Wild colors, bawdy humor and biting satire are Jim Denomie's signature in his new paintings at Bockley Gallery through Dec. 13.
The Franconia-based artist has long used his talent to critique the fraught relationship between Euro-Americans and American Indians, but the mural-sized pictures in this exhibit have a special edge.
In "Vatican Cafe," the Lone Ranger, Tonto and Elvis join a table headed by a fellow wearing a halo and crown of thorns at whose right hand sits a misbehaving priest. Out back a woman is being burned at the stake while hooded Ku Klux Klan members gather around a cross. In "Communion" a priest abuses boarding school children, and in "Untruthful" Tonto accuses his masked friend of lying, to which the Lone Ranger replies, "Get used to it."
Within the past decade such abrasive images, rendered in gaudy colors with cartoonish features, have earned Denomie, 59, grants from the Bush, McKnight and Eitlejorg foundations. They've also found permanent homes at museums in Denver, Phoenix and Indianapolis as well as three Twin Cities museums. This year his work has been included in eight shows around the country, from New York to Chicago, Seattle and Los Angeles.
Recently he talked about his life and career.

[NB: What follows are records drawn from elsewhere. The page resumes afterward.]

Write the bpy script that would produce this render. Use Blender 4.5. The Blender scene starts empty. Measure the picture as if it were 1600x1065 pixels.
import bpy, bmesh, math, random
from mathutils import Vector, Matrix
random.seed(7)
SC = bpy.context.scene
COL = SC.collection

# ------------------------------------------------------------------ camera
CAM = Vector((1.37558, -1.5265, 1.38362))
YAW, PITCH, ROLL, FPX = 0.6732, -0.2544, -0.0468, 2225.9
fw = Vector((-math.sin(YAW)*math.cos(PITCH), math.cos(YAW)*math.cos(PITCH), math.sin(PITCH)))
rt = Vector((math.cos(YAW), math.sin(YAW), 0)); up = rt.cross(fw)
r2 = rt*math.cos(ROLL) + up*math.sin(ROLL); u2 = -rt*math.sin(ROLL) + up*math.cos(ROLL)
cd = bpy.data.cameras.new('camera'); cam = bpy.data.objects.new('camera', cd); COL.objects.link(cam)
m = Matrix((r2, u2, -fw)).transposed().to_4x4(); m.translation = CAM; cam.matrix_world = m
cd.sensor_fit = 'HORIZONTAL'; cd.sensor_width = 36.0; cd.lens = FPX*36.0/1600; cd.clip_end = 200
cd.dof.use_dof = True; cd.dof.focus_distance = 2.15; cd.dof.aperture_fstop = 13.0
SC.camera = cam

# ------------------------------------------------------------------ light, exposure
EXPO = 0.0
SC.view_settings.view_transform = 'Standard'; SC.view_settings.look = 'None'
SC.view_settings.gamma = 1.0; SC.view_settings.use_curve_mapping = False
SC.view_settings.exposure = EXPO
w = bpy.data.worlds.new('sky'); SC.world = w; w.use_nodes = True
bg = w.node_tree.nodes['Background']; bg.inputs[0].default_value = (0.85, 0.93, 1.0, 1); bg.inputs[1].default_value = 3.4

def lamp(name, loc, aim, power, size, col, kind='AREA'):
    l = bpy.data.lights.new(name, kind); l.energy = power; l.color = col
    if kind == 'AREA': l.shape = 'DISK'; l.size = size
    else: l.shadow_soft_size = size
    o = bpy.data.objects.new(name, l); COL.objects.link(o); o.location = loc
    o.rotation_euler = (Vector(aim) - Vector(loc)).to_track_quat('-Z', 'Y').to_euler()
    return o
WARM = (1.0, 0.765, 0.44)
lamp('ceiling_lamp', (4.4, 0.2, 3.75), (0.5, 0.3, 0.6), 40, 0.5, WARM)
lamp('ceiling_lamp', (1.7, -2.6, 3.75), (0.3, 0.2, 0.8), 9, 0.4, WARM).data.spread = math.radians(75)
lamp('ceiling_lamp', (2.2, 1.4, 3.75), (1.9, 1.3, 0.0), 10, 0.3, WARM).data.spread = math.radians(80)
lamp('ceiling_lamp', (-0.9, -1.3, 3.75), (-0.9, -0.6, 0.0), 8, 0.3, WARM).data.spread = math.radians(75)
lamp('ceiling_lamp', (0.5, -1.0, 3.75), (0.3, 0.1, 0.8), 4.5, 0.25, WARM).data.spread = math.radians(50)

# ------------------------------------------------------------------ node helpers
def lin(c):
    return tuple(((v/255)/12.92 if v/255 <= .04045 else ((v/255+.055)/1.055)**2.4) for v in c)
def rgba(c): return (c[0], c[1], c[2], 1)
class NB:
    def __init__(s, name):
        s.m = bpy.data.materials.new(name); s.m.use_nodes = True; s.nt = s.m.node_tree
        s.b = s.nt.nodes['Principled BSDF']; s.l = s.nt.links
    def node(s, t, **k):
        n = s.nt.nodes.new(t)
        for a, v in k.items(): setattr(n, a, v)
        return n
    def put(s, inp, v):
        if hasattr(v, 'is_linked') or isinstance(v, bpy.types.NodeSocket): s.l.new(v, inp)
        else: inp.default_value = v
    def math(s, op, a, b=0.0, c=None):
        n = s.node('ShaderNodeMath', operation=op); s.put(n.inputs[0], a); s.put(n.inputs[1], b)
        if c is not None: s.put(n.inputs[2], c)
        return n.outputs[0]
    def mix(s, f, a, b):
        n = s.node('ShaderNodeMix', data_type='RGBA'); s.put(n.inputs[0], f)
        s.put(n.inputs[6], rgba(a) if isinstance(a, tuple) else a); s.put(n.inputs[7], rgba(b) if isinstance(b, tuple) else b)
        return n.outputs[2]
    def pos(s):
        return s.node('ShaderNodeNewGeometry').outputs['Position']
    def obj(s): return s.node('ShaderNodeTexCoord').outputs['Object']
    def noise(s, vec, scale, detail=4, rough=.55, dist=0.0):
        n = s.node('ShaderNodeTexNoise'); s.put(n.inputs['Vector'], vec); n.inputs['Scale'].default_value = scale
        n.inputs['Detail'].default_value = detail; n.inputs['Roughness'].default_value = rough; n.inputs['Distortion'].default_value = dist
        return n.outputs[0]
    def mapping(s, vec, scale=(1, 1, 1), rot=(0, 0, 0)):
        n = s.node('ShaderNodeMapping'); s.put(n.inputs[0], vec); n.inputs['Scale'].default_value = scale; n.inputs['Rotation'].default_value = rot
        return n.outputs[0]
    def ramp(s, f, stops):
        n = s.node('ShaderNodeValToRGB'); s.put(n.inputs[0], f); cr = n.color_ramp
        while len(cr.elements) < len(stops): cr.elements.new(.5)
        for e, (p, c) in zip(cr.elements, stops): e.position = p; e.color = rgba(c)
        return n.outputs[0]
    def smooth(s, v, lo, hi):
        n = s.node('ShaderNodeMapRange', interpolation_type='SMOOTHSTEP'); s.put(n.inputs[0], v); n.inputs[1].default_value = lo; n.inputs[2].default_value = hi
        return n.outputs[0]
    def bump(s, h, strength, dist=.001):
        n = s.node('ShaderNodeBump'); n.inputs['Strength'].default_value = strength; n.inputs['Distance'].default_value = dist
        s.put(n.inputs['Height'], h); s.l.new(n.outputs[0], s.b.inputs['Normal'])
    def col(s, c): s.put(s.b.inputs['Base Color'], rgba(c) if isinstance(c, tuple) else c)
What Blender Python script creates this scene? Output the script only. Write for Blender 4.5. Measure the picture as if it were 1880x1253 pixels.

Q: How does your American Indian heritage influence your work?
A: I grew up a product of the [government's] assimilation campaign. My grandparents went to boarding school and did not teach my parents the Indian language, customs or traditions. So my parents had less to teach me and my brothers.
We lived on the Lac Courte Oreille reservation — where I was born — for about four years, then moved to Chicago when the government was resettling Indians into urban areas. After about a year my parents split up and my mother moved us to south Minneapolis. I pretty much grew up as a brown American.